-- begin Given data --

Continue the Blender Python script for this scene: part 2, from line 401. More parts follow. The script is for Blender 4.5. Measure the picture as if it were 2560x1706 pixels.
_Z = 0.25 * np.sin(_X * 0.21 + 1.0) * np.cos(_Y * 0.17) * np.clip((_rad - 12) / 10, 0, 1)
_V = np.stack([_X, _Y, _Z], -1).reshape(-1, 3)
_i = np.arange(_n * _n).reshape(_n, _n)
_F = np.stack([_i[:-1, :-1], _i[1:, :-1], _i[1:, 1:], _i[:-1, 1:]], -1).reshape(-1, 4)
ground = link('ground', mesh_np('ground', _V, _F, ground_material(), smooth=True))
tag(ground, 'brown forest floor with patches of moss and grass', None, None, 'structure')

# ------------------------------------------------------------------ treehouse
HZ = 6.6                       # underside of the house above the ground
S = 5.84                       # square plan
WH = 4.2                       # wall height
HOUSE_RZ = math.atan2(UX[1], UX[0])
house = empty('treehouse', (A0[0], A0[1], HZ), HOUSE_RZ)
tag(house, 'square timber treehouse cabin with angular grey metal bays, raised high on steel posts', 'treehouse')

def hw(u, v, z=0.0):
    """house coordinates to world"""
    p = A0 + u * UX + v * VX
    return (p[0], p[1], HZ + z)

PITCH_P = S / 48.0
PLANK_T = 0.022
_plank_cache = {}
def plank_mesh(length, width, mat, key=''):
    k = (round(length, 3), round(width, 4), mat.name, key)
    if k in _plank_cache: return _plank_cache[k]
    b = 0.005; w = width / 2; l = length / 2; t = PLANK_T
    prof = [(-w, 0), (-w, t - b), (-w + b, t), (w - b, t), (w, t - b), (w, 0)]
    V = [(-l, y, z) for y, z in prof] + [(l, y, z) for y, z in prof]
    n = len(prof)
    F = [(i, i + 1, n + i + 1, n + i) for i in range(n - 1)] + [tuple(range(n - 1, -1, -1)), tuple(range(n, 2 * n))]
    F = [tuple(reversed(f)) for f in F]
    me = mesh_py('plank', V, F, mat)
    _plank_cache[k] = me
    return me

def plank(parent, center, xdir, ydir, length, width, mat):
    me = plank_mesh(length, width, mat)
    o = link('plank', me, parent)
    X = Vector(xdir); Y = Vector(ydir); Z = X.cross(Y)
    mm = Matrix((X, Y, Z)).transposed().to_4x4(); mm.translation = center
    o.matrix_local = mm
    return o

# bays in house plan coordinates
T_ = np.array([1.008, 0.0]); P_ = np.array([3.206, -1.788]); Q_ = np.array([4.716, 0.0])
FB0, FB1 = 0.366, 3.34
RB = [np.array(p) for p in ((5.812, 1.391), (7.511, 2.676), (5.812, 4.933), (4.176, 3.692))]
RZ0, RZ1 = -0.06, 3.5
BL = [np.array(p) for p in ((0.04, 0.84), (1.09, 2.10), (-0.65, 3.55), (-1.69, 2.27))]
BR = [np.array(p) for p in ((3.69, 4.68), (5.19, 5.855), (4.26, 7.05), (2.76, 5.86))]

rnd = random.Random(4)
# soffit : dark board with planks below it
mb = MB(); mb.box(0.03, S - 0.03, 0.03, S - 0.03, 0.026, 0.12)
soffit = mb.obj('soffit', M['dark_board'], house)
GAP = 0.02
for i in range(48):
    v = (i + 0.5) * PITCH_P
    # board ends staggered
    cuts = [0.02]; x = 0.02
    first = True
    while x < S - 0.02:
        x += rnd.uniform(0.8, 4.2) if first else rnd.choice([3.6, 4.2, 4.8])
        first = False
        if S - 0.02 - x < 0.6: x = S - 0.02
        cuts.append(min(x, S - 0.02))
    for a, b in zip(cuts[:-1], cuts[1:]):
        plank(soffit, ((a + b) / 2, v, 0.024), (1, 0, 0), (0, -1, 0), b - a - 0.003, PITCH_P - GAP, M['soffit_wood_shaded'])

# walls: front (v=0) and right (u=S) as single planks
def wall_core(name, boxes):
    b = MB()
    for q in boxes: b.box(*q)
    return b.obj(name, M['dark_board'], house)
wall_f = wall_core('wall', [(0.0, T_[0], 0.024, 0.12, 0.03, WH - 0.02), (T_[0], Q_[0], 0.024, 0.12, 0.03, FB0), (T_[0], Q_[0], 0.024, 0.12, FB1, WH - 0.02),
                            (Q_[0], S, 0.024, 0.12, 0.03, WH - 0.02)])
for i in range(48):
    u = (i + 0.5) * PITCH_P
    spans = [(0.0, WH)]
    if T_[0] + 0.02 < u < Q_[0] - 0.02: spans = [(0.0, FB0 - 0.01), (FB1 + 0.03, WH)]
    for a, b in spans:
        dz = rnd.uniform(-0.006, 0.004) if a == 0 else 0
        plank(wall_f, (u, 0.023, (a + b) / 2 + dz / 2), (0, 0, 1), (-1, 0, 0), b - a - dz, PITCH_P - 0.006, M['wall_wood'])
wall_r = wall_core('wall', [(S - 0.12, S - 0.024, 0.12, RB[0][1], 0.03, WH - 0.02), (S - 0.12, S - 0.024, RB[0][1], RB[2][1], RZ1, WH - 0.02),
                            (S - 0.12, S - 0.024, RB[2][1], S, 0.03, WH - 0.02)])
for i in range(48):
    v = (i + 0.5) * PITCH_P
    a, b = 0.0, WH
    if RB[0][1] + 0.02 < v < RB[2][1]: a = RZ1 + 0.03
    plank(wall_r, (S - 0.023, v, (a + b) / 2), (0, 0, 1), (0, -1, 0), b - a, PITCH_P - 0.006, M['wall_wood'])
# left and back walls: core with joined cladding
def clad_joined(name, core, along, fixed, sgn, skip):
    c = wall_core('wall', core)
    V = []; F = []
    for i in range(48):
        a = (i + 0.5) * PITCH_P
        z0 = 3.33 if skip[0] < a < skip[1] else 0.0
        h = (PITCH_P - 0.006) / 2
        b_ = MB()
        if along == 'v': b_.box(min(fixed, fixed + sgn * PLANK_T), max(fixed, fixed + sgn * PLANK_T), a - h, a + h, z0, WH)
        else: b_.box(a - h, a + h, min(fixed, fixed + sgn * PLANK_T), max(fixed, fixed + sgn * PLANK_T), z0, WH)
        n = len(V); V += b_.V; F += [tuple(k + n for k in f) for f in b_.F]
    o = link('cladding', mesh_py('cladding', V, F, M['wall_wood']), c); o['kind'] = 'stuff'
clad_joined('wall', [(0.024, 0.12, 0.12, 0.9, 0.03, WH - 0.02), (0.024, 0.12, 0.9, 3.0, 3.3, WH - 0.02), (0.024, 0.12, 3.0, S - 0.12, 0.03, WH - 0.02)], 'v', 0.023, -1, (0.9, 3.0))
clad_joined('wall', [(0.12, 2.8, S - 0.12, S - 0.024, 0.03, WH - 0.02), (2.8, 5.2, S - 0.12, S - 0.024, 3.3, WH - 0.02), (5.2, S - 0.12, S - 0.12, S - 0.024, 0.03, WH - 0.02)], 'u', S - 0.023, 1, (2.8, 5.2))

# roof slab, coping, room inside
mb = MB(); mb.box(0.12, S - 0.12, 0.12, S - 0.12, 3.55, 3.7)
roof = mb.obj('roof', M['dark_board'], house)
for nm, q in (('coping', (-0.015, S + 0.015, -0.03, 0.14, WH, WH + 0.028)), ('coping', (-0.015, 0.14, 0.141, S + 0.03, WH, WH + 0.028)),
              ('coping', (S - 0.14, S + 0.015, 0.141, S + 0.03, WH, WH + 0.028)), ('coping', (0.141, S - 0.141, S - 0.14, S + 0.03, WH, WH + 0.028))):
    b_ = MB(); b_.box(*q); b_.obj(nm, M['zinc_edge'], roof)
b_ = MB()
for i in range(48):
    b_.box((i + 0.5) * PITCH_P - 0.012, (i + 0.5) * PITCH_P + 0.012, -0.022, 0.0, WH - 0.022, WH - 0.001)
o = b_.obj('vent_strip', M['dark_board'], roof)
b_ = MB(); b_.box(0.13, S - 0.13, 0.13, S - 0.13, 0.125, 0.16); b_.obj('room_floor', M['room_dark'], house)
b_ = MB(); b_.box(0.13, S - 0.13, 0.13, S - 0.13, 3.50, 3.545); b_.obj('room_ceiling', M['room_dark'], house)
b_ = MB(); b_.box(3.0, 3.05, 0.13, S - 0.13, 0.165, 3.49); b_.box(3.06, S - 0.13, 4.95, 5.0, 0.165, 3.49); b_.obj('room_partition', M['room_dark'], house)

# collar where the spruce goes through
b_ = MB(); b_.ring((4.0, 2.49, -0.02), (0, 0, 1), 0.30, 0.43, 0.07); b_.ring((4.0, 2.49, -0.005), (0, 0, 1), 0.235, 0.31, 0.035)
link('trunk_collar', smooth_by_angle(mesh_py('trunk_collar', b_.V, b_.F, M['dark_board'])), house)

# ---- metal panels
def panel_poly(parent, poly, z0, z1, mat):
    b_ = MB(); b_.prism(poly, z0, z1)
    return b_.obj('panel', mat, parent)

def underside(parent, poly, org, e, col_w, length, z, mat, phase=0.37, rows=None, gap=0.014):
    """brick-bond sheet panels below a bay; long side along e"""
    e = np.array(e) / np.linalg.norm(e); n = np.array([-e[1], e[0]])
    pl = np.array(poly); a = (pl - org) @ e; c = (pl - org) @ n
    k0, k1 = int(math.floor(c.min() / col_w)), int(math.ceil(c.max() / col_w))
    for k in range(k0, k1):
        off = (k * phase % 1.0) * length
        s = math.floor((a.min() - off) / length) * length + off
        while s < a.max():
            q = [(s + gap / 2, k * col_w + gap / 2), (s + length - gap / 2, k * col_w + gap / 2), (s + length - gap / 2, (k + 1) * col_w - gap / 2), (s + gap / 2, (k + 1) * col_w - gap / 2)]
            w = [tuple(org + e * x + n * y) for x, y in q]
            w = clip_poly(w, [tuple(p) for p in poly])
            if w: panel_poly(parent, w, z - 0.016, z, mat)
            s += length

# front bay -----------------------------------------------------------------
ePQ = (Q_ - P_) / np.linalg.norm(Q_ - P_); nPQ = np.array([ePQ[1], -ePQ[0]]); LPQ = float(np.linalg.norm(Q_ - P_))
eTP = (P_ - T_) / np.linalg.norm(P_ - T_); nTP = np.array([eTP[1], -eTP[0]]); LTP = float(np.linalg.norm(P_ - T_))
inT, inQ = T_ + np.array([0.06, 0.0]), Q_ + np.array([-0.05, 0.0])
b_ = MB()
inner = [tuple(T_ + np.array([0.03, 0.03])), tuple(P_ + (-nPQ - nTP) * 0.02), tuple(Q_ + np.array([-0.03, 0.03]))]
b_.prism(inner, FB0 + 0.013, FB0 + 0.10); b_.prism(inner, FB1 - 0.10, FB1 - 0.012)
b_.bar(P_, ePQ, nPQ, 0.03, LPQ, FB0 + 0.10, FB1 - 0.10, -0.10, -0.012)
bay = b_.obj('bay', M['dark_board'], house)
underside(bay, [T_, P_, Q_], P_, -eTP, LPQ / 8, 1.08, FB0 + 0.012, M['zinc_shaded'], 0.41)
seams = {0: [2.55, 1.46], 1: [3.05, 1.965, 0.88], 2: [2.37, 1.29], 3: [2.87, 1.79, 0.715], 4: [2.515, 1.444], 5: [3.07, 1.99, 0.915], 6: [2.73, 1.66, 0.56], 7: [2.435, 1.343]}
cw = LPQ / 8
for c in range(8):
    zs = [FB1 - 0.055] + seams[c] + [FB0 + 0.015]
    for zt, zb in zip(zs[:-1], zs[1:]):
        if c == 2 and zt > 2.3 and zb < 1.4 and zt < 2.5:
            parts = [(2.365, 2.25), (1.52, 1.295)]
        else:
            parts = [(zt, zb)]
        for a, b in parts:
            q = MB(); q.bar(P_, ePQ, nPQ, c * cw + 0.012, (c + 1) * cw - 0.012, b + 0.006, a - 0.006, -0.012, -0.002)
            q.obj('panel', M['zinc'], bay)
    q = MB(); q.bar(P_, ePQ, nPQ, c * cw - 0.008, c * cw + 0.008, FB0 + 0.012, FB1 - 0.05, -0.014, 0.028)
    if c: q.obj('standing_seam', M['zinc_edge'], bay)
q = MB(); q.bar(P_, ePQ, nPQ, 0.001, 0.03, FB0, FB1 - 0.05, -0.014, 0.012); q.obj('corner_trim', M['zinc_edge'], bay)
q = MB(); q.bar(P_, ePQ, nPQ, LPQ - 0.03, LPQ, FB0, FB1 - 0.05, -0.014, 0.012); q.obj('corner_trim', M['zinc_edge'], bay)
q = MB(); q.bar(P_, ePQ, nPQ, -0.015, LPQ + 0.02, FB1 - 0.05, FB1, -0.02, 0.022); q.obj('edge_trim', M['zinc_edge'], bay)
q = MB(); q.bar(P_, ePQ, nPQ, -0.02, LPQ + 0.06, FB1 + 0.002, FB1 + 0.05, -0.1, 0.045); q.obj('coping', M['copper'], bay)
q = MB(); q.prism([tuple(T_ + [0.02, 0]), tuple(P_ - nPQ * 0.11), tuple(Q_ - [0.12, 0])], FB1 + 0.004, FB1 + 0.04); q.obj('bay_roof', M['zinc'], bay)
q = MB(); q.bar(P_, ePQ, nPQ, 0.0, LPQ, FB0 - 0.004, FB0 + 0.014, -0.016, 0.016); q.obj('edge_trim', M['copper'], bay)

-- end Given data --

Print only the lines that run from the start of the listing to the line bearing "return (p[0], p[1], HZ + z)"; please keep the first line and that last one, exactly as they appear.

Continue the Blender Python script for this scene: part 2, from line 401. More parts follow. The script is for Blender 4.5. Measure the picture as if it were 2560x1706 pixels.
_Z = 0.25 * np.sin(_X * 0.21 + 1.0) * np.cos(_Y * 0.17) * np.clip((_rad - 12) / 10, 0, 1)
_V = np.stack([_X, _Y, _Z], -1).reshape(-1, 3)
_i = np.arange(_n * _n).reshape(_n, _n)
_F = np.stack([_i[:-1, :-1], _i[1:, :-1], _i[1:, 1:], _i[:-1, 1:]], -1).reshape(-1, 4)
ground = link('ground', mesh_np('ground', _V, _F, ground_material(), smooth=True))
tag(ground, 'brown forest floor with patches of moss and grass', None, None, 'structure')

# ------------------------------------------------------------------ treehouse
HZ = 6.6                       # underside of the house above the ground
S = 5.84                       # square plan
WH = 4.2                       # wall height
HOUSE_RZ = math.atan2(UX[1], UX[0])
house = empty('treehouse', (A0[0], A0[1], HZ), HOUSE_RZ)
tag(house, 'square timber treehouse cabin with angular grey metal bays, raised high on steel posts', 'treehouse')

def hw(u, v, z=0.0):
    """house coordinates to world"""
    p = A0 + u * UX + v * VX
    return (p[0], p[1], HZ + z)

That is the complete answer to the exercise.